▶ [Job] Write out all of the data without omission, exactly as shown.

▶ [Recorded data]
========================

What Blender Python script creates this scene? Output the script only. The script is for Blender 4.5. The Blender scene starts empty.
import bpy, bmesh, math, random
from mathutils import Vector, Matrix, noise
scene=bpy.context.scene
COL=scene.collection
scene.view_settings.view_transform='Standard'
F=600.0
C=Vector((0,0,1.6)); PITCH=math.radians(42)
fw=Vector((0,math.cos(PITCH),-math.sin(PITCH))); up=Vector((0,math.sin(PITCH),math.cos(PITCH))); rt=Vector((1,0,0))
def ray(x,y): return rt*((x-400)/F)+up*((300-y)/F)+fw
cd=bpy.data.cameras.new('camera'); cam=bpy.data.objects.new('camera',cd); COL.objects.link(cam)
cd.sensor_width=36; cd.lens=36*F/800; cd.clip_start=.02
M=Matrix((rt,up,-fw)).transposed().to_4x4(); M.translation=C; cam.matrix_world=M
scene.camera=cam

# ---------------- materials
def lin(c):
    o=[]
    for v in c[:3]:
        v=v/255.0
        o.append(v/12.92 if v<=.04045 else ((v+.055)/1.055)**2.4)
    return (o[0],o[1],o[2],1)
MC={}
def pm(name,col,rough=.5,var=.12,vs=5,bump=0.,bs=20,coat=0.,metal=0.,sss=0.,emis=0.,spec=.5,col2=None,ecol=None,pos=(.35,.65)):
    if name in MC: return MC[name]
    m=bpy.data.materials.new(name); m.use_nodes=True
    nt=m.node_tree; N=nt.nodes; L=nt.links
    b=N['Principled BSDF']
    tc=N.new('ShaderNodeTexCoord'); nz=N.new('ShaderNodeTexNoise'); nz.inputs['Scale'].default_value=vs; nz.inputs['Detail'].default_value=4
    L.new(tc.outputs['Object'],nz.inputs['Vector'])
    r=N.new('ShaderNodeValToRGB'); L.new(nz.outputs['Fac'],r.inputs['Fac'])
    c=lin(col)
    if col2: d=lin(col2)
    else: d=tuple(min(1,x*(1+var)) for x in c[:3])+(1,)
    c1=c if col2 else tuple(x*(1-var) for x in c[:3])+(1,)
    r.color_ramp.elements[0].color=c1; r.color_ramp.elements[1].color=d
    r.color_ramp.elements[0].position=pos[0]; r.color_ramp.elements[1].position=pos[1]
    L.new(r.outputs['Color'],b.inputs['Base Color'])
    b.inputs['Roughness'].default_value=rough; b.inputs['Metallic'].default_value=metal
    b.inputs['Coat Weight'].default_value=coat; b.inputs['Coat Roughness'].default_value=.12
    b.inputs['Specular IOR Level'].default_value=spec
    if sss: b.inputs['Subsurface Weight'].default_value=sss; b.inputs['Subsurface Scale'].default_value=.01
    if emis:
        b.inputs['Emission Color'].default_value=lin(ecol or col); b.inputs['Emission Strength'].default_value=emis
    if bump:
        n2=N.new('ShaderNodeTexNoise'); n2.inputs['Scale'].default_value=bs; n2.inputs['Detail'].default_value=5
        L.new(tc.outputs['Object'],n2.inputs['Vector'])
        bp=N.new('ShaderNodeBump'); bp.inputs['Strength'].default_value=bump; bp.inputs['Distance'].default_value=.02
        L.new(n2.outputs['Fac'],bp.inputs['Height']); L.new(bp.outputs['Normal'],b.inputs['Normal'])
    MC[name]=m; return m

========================

▶ [Exercise output]
What Blender Python script creates this scene? Output the script only. The script is for Blender 4.5. The Blender scene starts empty.
import bpy, bmesh, math, random
from mathutils import Vector, Matrix, noise
scene=bpy.context.scene
COL=scene.collection
scene.view_settings.view_transform='Standard'
F=600.0
C=Vector((0,0,1.6)); PITCH=math.radians(42)
fw=Vector((0,math.cos(PITCH),-math.sin(PITCH))); up=Vector((0,math.sin(PITCH),math.cos(PITCH))); rt=Vector((1,0,0))
def ray(x,y): return rt*((x-400)/F)+up*((300-y)/F)+fw
cd=bpy.data.cameras.new('camera'); cam=bpy.data.objects.new('camera',cd); COL.objects.link(cam)
cd.sensor_width=36; cd.lens=36*F/800; cd.clip_start=.02
M=Matrix((rt,up,-fw)).transposed().to_4x4(); M.translation=C; cam.matrix_world=M
scene.camera=cam

# ---------------- materials
def lin(c):
    o=[]
    for v in c[:3]:
        v=v/255.0
        o.append(v/12.92 if v<=.04045 else ((v+.055)/1.055)**2.4)
    return (o[0],o[1],o[2],1)
MC={}
def pm(name,col,rough=.5,var=.12,vs=5,bump=0.,bs=20,coat=0.,metal=0.,sss=0.,emis=0.,spec=.5,col2=None,ecol=None,pos=(.35,.65)):
    if name in MC: return MC[name]
    m=bpy.data.materials.new(name); m.use_nodes=True
    nt=m.node_tree; N=nt.nodes; L=nt.links
    b=N['Principled BSDF']
    tc=N.new('ShaderNodeTexCoord'); nz=N.new('ShaderNodeTexNoise'); nz.inputs['Scale'].default_value=vs; nz.inputs['Detail'].default_value=4
    L.new(tc.outputs['Object'],nz.inputs['Vector'])
    r=N.new('ShaderNodeValToRGB'); L.new(nz.outputs['Fac'],r.inputs['Fac'])
    c=lin(col)
    if col2: d=lin(col2)
    else: d=tuple(min(1,x*(1+var)) for x in c[:3])+(1,)
    c1=c if col2 else tuple(x*(1-var) for x in c[:3])+(1,)
    r.color_ramp.elements[0].color=c1; r.color_ramp.elements[1].color=d
    r.color_ramp.elements[0].position=pos[0]; r.color_ramp.elements[1].position=pos[1]
    L.new(r.outputs['Color'],b.inputs['Base Color'])
    b.inputs['Roughness'].default_value=rough; b.inputs['Metallic'].default_value=metal
    b.inputs['Coat Weight'].default_value=coat; b.inputs['Coat Roughness'].default_value=.12
    b.inputs['Specular IOR Level'].default_value=spec
    if sss: b.inputs['Subsurface Weight'].default_value=sss; b.inputs['Subsurface Scale'].default_value=.01
    if emis:
        b.inputs['Emission Color'].default_value=lin(ecol or col); b.inputs['Emission Strength'].default_value=emis
    if bump:
        n2=N.new('ShaderNodeTexNoise'); n2.inputs['Scale'].default_value=bs; n2.inputs['Detail'].default_value=5
        L.new(tc.outputs['Object'],n2.inputs['Vector'])
        bp=N.new('ShaderNodeBump'); bp.inputs['Strength'].default_value=bump; bp.inputs['Distance'].default_value=.02
        L.new(n2.outputs['Fac'],bp.inputs['Height']); L.new(bp.outputs['Normal'],b.inputs['Normal'])
    MC[name]=m; return m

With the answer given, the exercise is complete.